* [Task] Begin at the first line below and copy each line exactly, ending with the line where "from mathutils import Vector, Matrix, noise" appears.

* [Entries supplied]
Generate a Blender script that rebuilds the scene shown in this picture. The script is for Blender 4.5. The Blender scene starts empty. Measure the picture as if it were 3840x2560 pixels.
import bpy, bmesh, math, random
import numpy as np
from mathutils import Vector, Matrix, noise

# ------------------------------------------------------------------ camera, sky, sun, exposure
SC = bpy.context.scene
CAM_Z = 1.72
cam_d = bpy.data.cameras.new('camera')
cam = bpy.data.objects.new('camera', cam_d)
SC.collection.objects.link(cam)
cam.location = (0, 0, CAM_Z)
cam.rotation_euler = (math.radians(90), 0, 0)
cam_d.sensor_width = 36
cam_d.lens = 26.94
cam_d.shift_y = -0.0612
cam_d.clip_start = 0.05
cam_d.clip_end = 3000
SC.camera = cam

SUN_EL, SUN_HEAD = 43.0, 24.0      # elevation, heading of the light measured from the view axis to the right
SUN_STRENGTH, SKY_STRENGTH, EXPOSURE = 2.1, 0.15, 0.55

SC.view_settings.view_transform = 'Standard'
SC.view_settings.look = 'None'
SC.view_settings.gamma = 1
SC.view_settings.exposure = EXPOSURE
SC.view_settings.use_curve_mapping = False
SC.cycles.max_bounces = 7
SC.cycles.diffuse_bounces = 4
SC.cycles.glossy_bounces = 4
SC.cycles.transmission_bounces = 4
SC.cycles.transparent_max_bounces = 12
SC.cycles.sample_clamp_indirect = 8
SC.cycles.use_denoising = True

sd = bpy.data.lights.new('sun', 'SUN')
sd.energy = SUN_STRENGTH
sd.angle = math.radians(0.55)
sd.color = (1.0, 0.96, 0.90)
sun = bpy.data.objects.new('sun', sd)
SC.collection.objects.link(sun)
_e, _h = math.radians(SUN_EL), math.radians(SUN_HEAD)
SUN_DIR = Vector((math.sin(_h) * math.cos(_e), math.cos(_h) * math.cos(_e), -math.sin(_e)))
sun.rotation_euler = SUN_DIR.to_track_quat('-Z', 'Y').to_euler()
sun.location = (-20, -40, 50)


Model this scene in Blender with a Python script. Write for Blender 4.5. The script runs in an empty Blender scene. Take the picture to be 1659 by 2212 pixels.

* [Exercise solution]
Generate a Blender script that rebuilds the scene shown in this picture. The script is for Blender 4.5. The Blender scene starts empty. Measure the picture as if it were 3840x2560 pixels.
import bpy, bmesh, math, random
import numpy as np
from mathutils import Vector, Matrix, noise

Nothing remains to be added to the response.